(a) Cost-sharing arrangements, when authorized, may call for the contractor to participate in the costs of the contract by accepting indirect cost rates lower than the anticipated actual rates. In such cases, a negotiated indirect cost rate ceiling may be incorporated into the contract for prospective application. For cost sharing under research and development contracts, see 35.003(b).
(b)
(1) Other situations may make it prudent to provide a final indirect cost rate ceiling in a contract. Examples of such circumstances are when the proposed contractor—
(i) Is a new or recently reorganized company, and there is no past or recent record of incurred indirect costs;
(ii) Has a recent record of a rapidly increasing indirect cost rate due to a declining volume of sales without a commensurate decline in indirect expenses; or
(iii) Seeks to enhance its competitive position in a particular circumstance by basing its proposal on indirect cost rates lower than those that may reasonably be expected to occur during contract performance, thereby causing a cost overrun.

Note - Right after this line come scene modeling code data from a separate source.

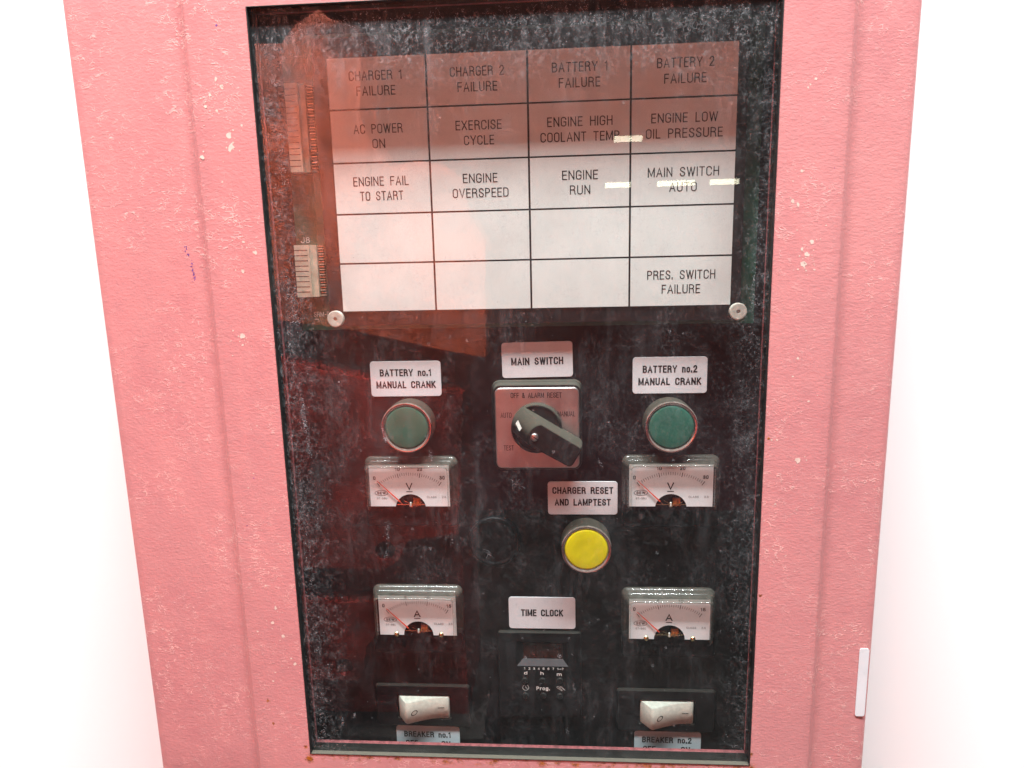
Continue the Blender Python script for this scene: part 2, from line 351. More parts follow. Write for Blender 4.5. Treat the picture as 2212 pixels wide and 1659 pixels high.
# stroke alphabet, unit cap height; every glyph: (width, [centre lines]) ; r = corner radius of the squared bowls
def _bowl_O(w, r=.22, y0=0, y1=1):
    return arcp(w-r, y0+r, r, r, -90, 0)+arcp(w-r, y1-r, r, r, 0, 90)+arcp(r, y1-r, r, r, 90, 180)+arcp(r, y0+r, r, r, 180, 270)+[(w/2, y0)]
W_ = .46
GL = {
 'A': (.52, [[(0, 0), (.26, 1), (.52, 0)], [(.10, .33), (.42, .33)]]),
 'B': (W_, [[(0, 0), (0, 1), (.24, 1)]+arcp(.24, .77, .2, .23, 90, -90)+[(0, .54)], [(0, 0), (.25, 0)]+arcp(.25, .27, .21, .27, -90, 90)+[(.05, .54)]]),
 'C': (W_, [arcp(W_-.22, .78, .22, .22, -8, 90)+arcp(.22, .78, .22, .22, 90, 180)+arcp(.22, .22, .22, .22, 180, 270)+arcp(W_-.22, .22, .22, .22, 270, 368)]),
 'D': (W_, [[(0, 0), (0, 1), (.2, 1)]+arcp(.2, .74, .26, .26, 90, 0)+arcp(.2, .26, .26, .26, 0, -90)+[(0, 0)]]),
 'E': (.38, [[(.38, 1), (0, 1), (0, 0), (.38, 0)], [(0, .53), (.34, .53)]]),
 'F': (.37, [[(.37, 1), (0, 1), (0, 0)], [(0, .53), (.33, .53)]]),
 'G': (W_, [arcp(W_-.22, .78, .22, .22, -5, 90)+arcp(.22, .78, .22, .22, 90, 180)+arcp(.22, .22, .22, .22, 180, 270)+arcp(W_-.22, .22, .22, .22, 270, 360)+[(W_, .48), (.26, .48)]]),
 'H': (W_, [[(0, 0), (0, 1)], [(W_, 0), (W_, 1)], [(0, .53), (W_, .53)]]),
 'I': (.0, [[(0, 0), (0, 1)]]),
 'J': (.36, [[(.36, 1), (.36, .22)]+arcp(.18, .20, .18, .20, 0, -180, 8)+[(0, .28)]]),
 'K': (.47, [[(0, 0), (0, 1)], [(.45, 1), (0, .40)], [(.14, .58), (.48, 0)]]),
 'L': (.36, [[(0, 1), (0, 0), (.36, 0)]]),
 'M': (.60, [[(0, 0), (0, 1)], [(.01, 1), (.30, .08), (.59, 1)], [(.60, 0), (.60, 1)]]),
 'N': (.48, [[(0, 0), (0, 1)], [(.01, .97), (.47, .03)], [(.48, 0), (.48, 1)]]),
 'O': (W_, [_bowl_O(W_)]), '0': (.40, [_bowl_O(.40, .19)]),
 'P': (.43, [[(0, 0), (0, 1), (.21, 1)]+arcp(.21, .74, .22, .26, 90, -90)+[(0, .48)]]),
 'R': (.46, [[(0, 0), (0, 1), (.22, 1)]+arcp(.22, .76, .22, .24, 90, -90)+[(0, .52)], [(.24, .52)]+arcp(.26, .34, .17, .16, 80, 0, 4)+[(.44, .1), (.48, 0)]]),
 'S': (.44, [arcp(.23, .76, .2, .24, 5, 90)+arcp(.22, .76, .2, .24, 90, 200)+[(.12, .58), (.33, .45)]+arcp(.22, .26, .22, .26, 25, -90)+arcp(.22, .26, .22, .26, -90, -185)]),
 'T': (.44, [[(0, 1), (.44, 1)], [(.22, 1), (.22, 0)]]),
 'U': (W_, [[(0, 1)]+arcp(.23, .24, .23, .24, 180, 360, 12)+[(W_, 1)]]),
 'V': (.50, [[(0, 1), (.25, 0), (.50, 1)]]),
 'W': (.74, [[(0, 1), (.185, 0)], [(.185, 0), (.37, .98)], [(.37, .98), (.555, 0)], [(.555, 0), (.74, 1)]]),
 'X': (.48, [[(0, 0), (.48, 1)], [(0, 1), (.48, 0)]]),
 'Y': (.50, [[(0, 1), (.25, .42), (.50, 1)], [(.25, .42), (.25, 0)]]),
 '1': (.18, [[(0, .80), (.10, .84), (.18, 1), (.18, 0)]]),
 '2': (.41, [arcp(.2, .76, .2, .24, 178, 0, 10)+[(.38, .60), (.04, .12), (0, 0), (.42, 0)]]),
 '3': (.41, [arcp(.2, .77, .19, .23, 175, -75, 12)+[(.14, .53)], [(.14, .53)]+arcp(.2, .26, .21, .26, 80, -178, 12)]),
 '4': (.44, [[(.33, 0), (.33, 1), (0, .26), (.44, .26)]]),
 '5': (.41, [[(.38, 1), (.05, 1), (.02, .52)]+arcp(.2, .32, .21, .30, 120, -175, 14)]),
 '6': (.41, [arcp(.21, .77, .19, .23, 15, 95, 5)+arcp(.21, .7, .2, .3, 95, 180, 5)+arcp(.21, .3, .21, .3, 180, 360, 10)+arcp(.21, .3, .2, .3, 0, 165, 8)]),
 '7': (.40, [[(0, 1), (.40, 1), (.13, 0)]]),
 '8': (.42, [arcp(.21, .77, .18, .23, -90, 270, 16), arcp(.21, .27, .21, .27, 90, 450, 16)]),
 '&': (.52, [[(.52, 0), (.12, .70)]+arcp(.22, .82, .12, .18, 200, -20, 10)+[(.08, .42)]+arcp(.19, .23, .19, .23, 150, 300, 8)+[(.48, .42)]]),
 '-': (.26, [[(0, .42), (.26, .42)]]), '.': (.04, [[(0, -.02), (0, .13)]]),
 'n': (.36, [[(0, 0), (0, .72)], [(0, .50)]+arcp(.18, .50, .18, .22, 160, 0, 8)+[(.36, 0)]]),
 'o': (.37, [_bowl_O(.37, .18, 0, .72)]),
 'd': (.38, [_bowl_O(.38, .18, 0, .72), [(.38, 1), (.38, 0)]]), 'h': (.37, [[(0, 0), (0, 1)], [(0, .50)]+arcp(.18, .50, .19, .22, 160, 0, 8)+[(.37, 0)]]),
 'm': (.62, [[(0, 0), (0, .72)], [(0, .50)]+arcp(.155, .54, .155, .18, 160, 0, 8)+[(.31, 0)], [(.31, .5)]+arcp(.465, .54, .155, .18, 160, 0, 8)+[(.62, 0)]]),
 'r': (.24, [[(0, 0), (0, .72)], [(0, .46)]+arcp(.2, .46, .2, .25, 170, 80, 6)]),
 'g': (.38, [_bowl_O(.38, .18, 0, .72), [(.38, .72), (.38, -.08)]+arcp(.19, -.08, .19, .19, 0, -165, 8)]),
}
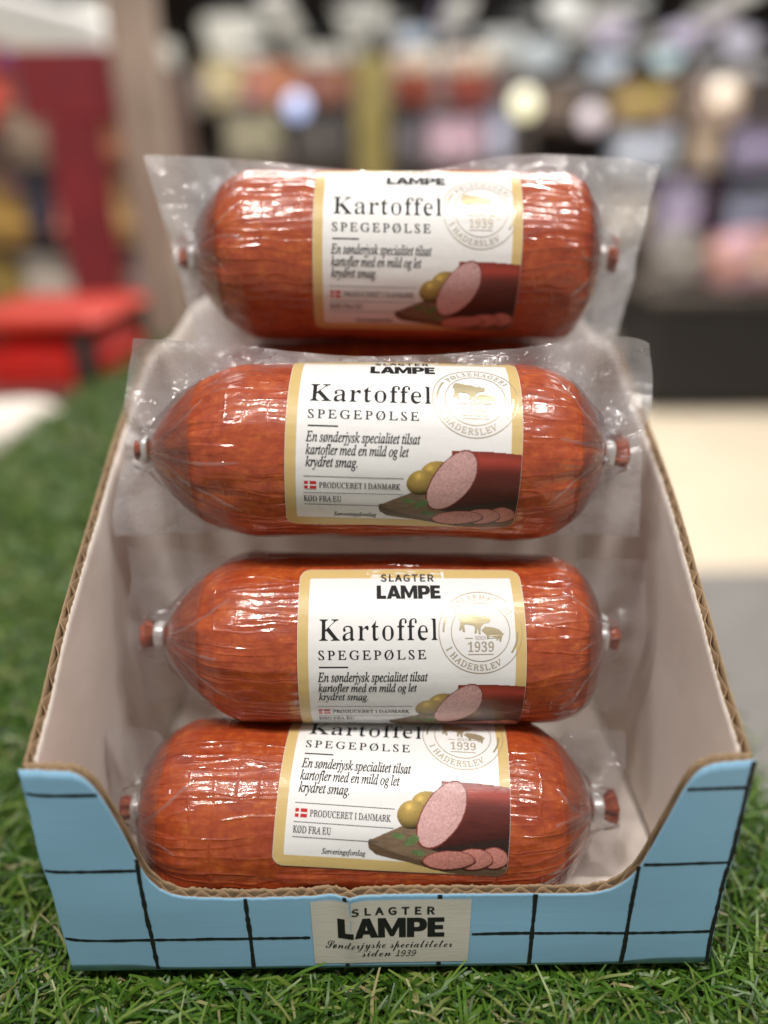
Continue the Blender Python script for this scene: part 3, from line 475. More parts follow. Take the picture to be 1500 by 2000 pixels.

(2) In such cases, an equitable ceiling covering the final indirect cost rates may be negotiated and specified in the contract.
(c) When ceiling provisions are utilized, the contract shall also provide that (1) the Government will not be obligated to pay any additional amount should the final indirect cost rates exceed the negotiated ceiling rates and, (2) in the event the final indirect cost rates are less than the negotiated ceiling rates, the negotiated rates will be reduced to conform with the lower rates.